Sea Gull Cellar Bar Napkin Art, D.M.C. artist

Sea Gull Cellar Bar Napkin Art, D.M.C. artist

 

Okay.  I know what you’re thinking.  I’m just an old, lonely blogger with an audience of a few dozen like-minded people.  I’m also retired without the constraint of going to work every day and raising a family.  Some of you are way busier than I am so how can you do anything?  Why bother?

 

“Human civilization is on the chopping block,” Brown told an auditorium full of lawmakers and students this week in Stuttgart, his voice rising almost to a yell. “We have to wake up the world.
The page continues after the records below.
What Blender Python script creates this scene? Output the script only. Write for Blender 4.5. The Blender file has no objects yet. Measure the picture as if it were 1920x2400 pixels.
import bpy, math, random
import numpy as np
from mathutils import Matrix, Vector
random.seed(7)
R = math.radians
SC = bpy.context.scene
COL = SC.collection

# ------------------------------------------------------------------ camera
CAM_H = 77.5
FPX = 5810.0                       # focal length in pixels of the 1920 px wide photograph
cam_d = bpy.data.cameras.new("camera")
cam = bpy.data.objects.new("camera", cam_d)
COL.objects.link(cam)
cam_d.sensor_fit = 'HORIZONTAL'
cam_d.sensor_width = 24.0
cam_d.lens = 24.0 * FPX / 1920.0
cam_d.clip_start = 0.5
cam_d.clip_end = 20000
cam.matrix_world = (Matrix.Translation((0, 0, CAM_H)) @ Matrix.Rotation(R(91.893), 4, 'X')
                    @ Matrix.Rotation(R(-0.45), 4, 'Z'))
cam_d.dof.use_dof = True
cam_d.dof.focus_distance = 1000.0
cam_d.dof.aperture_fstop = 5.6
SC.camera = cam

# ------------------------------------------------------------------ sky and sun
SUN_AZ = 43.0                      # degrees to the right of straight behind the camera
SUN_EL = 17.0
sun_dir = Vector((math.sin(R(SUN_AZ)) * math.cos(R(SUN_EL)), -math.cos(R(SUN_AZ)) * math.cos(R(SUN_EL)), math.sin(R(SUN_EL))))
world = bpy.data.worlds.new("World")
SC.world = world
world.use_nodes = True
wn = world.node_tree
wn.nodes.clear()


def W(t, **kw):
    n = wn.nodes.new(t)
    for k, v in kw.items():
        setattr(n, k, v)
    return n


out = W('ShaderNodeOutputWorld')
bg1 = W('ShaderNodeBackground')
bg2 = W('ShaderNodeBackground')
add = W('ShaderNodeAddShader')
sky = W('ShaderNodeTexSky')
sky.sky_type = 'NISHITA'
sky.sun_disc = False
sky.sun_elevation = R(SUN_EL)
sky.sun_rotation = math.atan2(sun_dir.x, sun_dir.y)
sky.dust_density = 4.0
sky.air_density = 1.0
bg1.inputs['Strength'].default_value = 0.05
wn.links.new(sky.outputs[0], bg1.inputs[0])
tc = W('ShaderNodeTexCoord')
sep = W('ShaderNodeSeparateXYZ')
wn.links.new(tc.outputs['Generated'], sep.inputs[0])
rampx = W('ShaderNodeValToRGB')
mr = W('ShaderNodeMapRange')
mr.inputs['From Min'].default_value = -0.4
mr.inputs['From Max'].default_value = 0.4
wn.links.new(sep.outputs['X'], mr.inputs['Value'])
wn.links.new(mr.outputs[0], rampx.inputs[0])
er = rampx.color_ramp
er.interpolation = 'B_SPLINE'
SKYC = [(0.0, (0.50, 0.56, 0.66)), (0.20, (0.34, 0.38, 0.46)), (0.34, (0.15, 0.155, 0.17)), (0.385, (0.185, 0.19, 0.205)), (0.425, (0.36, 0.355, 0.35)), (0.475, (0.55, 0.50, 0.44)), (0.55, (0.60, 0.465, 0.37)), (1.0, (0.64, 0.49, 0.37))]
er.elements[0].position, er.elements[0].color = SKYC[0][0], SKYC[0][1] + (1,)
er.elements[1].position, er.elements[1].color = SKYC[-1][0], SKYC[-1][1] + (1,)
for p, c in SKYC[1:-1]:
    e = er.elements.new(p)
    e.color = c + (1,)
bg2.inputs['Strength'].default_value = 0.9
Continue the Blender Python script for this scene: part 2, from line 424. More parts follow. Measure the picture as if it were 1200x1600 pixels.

We have to wake up Europe, wake up America, wake up the whole world to realize that we have a common destiny.  ”Politico:  Jerry Brown, President of the Independent Republic of California

 

It’s for you to decide.  The other side is relentless.  Trompudo’s Revolution will not self destruct.  At least, I would not bet on it.  Andrew Sullivan warns:  “do not underestimate the stamina of the psychologically unwell. They will exhaust you long before they will ever exhaust themselves.”  Think about it.

 

Sea Gull Cellar Bar Napkin Art, D. Staples artist

Sea Gull Cellar Bar Napkin Art, D. Staples artist

 

Today I’ve officially joined the counterrevolution.  Yea, I’m going to go on living my life.  I’m not going to put every ounce of my energy into making the change.  But I’ve chosen my side and I’m going to do what I can, when I can, how I can.  That’s all anyone can be expected to do.  I’m no Christian but I like to quote Christians when I think they’re right and sometimes they are.

 

“Evil may so shape events that Caesar will occupy a palace and Christ a cross,” Dr. King wrote, “but that same Christ will rise up and split history into A.D. and B.C., so that even the life of Caesar must be dated by his name. Yes, ‘the arc of the moral universe is long, but it bends toward justice.’”  Martin Luther King

 

Sea Gull Cellar Bar Napkin Art, artist unknown

Sea Gull Cellar Bar Napkin Art, artist unknown

 

The light went on and I’m not letting it burn out.  Damn the Trompudos and full speed ahead.